Given request: Quote the whole listing exactly. Leave the pictures out of your copy.

-- Start of Entries supplied --

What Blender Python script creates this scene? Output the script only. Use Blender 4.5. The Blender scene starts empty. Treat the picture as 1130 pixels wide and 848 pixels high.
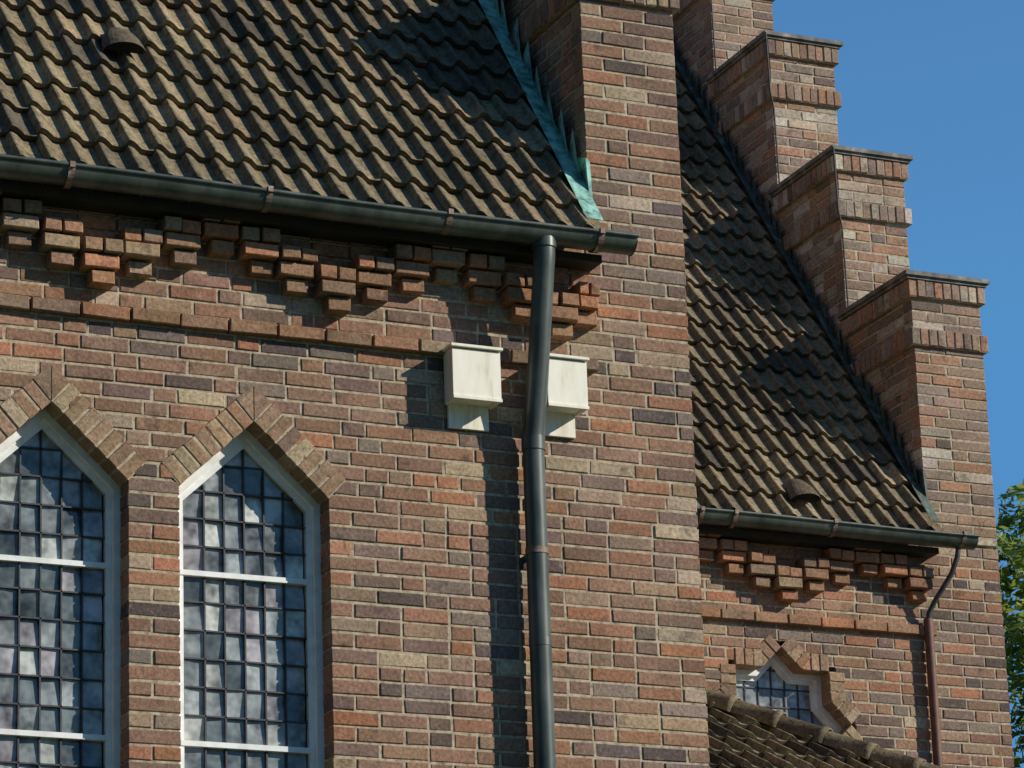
import bpy, math, random
from mathutils import Vector, Matrix
random.seed(7)
R=random.random
U=random.uniform
ZOOM=None
scene=bpy.context.scene
scene.view_settings.view_transform='Standard'
try: scene.view_settings.look='None'
except Exception: pass
scene.view_settings.exposure=0

# ---------------------------------------------------------------- materials
def mat(name):
    m=bpy.data.materials.new(name); m.use_nodes=True
    nt=m.node_tree; b=nt.nodes['Principled BSDF']
    return m,nt,b
def noise(nt,scale,detail=3,rough=.6,vec=None,dist=0):
    n=nt.nodes.new('ShaderNodeTexNoise'); n.inputs['Scale'].default_value=scale
    n.inputs['Detail'].default_value=min(detail,3); n.inputs['Roughness'].default_value=rough
    n.inputs['Distortion'].default_value=dist
    if vec is None:
        tc=nt.nodes.new('ShaderNodeTexCoord'); vec=tc.outputs['Object']
    nt.links.new(vec,n.inputs['Vector'])
    return n
def ramp(nt,src,pts):
    r=nt.nodes.new('ShaderNodeValToRGB')
    e=r.color_ramp.elements
    while len(e)<len(pts): e.new(.5)
    for i,(p,c) in enumerate(pts):
        e[i].position=p; e[i].color=(c[0],c[1],c[2],1) if hasattr(c,'__len__') else (c,c,c,1)
    nt.links.new(src,r.inputs['Fac']); return r
def mix(nt,a,b,f,mode='MIX'):
    m=nt.nodes.new('ShaderNodeMix'); m.data_type='RGBA'; m.blend_type=mode
    for s,v in ((0,f),(6,a),(7,b)):
        if hasattr(v,'is_linked'): nt.links.new(v,m.inputs[s])
        elif hasattr(v,'__len__'): m.inputs[s].default_value=(v[0],v[1],v[2],1)
        else: m.inputs[s].default_value=v
    return m.outputs[2]
def bump(nt,b,h,strength,dist):
    n=nt.nodes.new('ShaderNodeBump'); n.inputs['Strength'].default_value=strength; n.inputs['Distance'].default_value=dist
    nt.links.new(h,n.inputs['Height']); nt.links.new(n.outputs[0],b.inputs['Normal'])
def attr(nt):
    a=nt.nodes.new('ShaderNodeAttribute'); a.attribute_name='Col'; return a.outputs['Color']

def m_brick():
    m,nt,b=mat('weathered_brick')
    c=attr(nt)
    n1=noise(nt,52,3,.7); r1=ramp(nt,n1.outputs[0],[(.3,.62),(.5,1.0),(.7,1.36)])
    c=mix(nt,c,r1.outputs[0],1.0,'MULTIPLY')
    n2=noise(nt,2.2,2,.6); r2=ramp(nt,n2.outputs[0],[(.35,.82),(.65,1.14)])
    c=mix(nt,c,r2.outputs[0],1.0,'MULTIPLY')
    n3=noise(nt,14,3,.8); r3=ramp(nt,n3.outputs[0],[(.58,0),(.73,.45)])
    c=mix(nt,c,(.41,.325,.24),r3.outputs[0])
    n4=noise(nt,6,3,.8); r4=ramp(nt,n4.outputs[0],[(.28,.72),(.43,0)])
    c=mix(nt,c,(.055,.042,.034),r4.outputs[0])
    nt.links.new(c,b.inputs['Base Color']); b.inputs['Roughness'].default_value=.9
    b.inputs['Specular IOR Level'].default_value=.15
    bump(nt,b,n1.outputs[0],.6,.006)
    return m
def m_mortar():
    m,nt,b=mat('lime_mortar')
    n=noise(nt,26,3,.7); r=ramp(nt,n.outputs[0],[(.3,(.17,.13,.085)),(.5,(.39,.32,.22)),(.7,(.53,.45,.32))])
    nt.links.new(r.outputs[0],b.inputs['Base Color']); b.inputs['Roughness'].default_value=.95
    return m
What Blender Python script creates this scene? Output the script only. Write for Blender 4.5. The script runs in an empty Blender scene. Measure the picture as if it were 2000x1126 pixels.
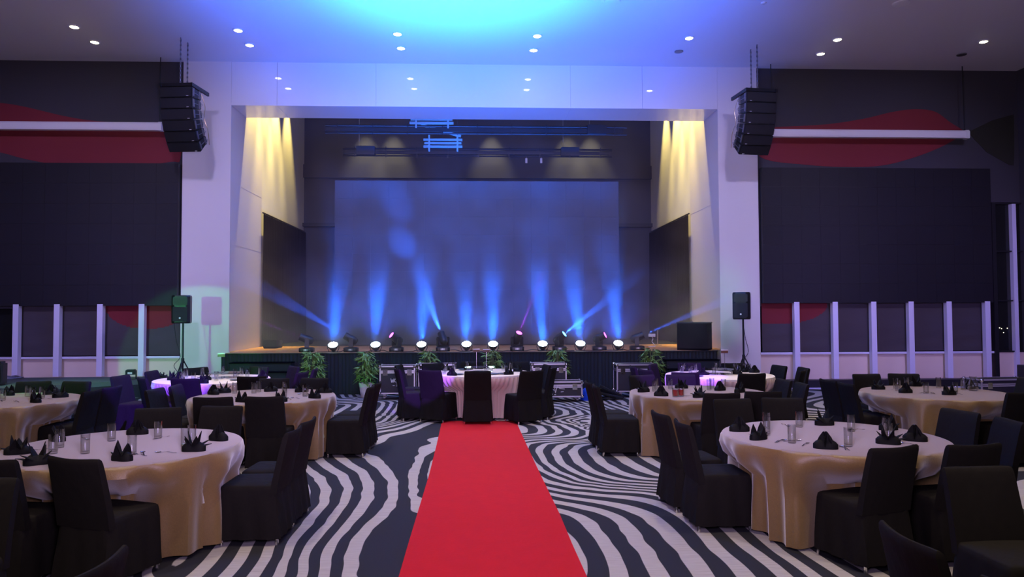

-- End of Entries supplied --

Solution to the problem:
What Blender Python script creates this scene? Output the script only. Use Blender 4.5. The Blender scene starts empty. Treat the picture as 1130 pixels wide and 848 pixels high.
import bpy, math, random
from mathutils import Vector, Matrix
random.seed(7)
R=random.random
U=random.uniform
ZOOM=None
scene=bpy.context.scene
scene.view_settings.view_transform='Standard'
try: scene.view_settings.look='None'
except Exception: pass
scene.view_settings.exposure=0

# ---------------------------------------------------------------- materials
def mat(name):
    m=bpy.data.materials.new(name); m.use_nodes=True
    nt=m.node_tree; b=nt.nodes['Principled BSDF']
    return m,nt,b
def noise(nt,scale,detail=3,rough=.6,vec=None,dist=0):
    n=nt.nodes.new('ShaderNodeTexNoise'); n.inputs['Scale'].default_value=scale
    n.inputs['Detail'].default_value=min(detail,3); n.inputs['Roughness'].default_value=rough
    n.inputs['Distortion'].default_value=dist
    if vec is None:
        tc=nt.nodes.new('ShaderNodeTexCoord'); vec=tc.outputs['Object']
    nt.links.new(vec,n.inputs['Vector'])
    return n
def ramp(nt,src,pts):
    r=nt.nodes.new('ShaderNodeValToRGB')
    e=r.color_ramp.elements
    while len(e)<len(pts): e.new(.5)
    for i,(p,c) in enumerate(pts):
        e[i].position=p; e[i].color=(c[0],c[1],c[2],1) if hasattr(c,'__len__') else (c,c,c,1)
    nt.links.new(src,r.inputs['Fac']); return r
def mix(nt,a,b,f,mode='MIX'):
    m=nt.nodes.new('ShaderNodeMix'); m.data_type='RGBA'; m.blend_type=mode
    for s,v in ((0,f),(6,a),(7,b)):
        if hasattr(v,'is_linked'): nt.links.new(v,m.inputs[s])
        elif hasattr(v,'__len__'): m.inputs[s].default_value=(v[0],v[1],v[2],1)
        else: m.inputs[s].default_value=v
    return m.outputs[2]
def bump(nt,b,h,strength,dist):
    n=nt.nodes.new('ShaderNodeBump'); n.inputs['Strength'].default_value=strength; n.inputs['Distance'].default_value=dist
    nt.links.new(h,n.inputs['Height']); nt.links.new(n.outputs[0],b.inputs['Normal'])
def attr(nt):
    a=nt.nodes.new('ShaderNodeAttribute'); a.attribute_name='Col'; return a.outputs['Color']

def m_brick():
    m,nt,b=mat('weathered_brick')
    c=attr(nt)
    n1=noise(nt,52,3,.7); r1=ramp(nt,n1.outputs[0],[(.3,.62),(.5,1.0),(.7,1.36)])
    c=mix(nt,c,r1.outputs[0],1.0,'MULTIPLY')
    n2=noise(nt,2.2,2,.6); r2=ramp(nt,n2.outputs[0],[(.35,.82),(.65,1.14)])
    c=mix(nt,c,r2.outputs[0],1.0,'MULTIPLY')
    n3=noise(nt,14,3,.8); r3=ramp(nt,n3.outputs[0],[(.58,0),(.73,.45)])
    c=mix(nt,c,(.41,.325,.24),r3.outputs[0])
    n4=noise(nt,6,3,.8); r4=ramp(nt,n4.outputs[0],[(.28,.72),(.43,0)])
    c=mix(nt,c,(.055,.042,.034),r4.outputs[0])
    nt.links.new(c,b.inputs['Base Color']); b.inputs['Roughness'].default_value=.9
    b.inputs['Specular IOR Level'].default_value=.15
    bump(nt,b,n1.outputs[0],.6,.006)
    return m
def m_mortar():
    m,nt,b=mat('lime_mortar')
    n=noise(nt,26,3,.7); r=ramp(nt,n.outputs[0],[(.3,(.17,.13,.085)),(.5,(.39,.32,.22)),(.7,(.53,.45,.32))])
    nt.links.new(r.outputs[0],b.inputs['Base Color']); b.inputs['Roughness'].default_value=.95
    return m
What Blender Python script creates this scene? Output the script only. Write for Blender 4.5. The script runs in an empty Blender scene. Measure the picture as if it were 2000x1126 pixels.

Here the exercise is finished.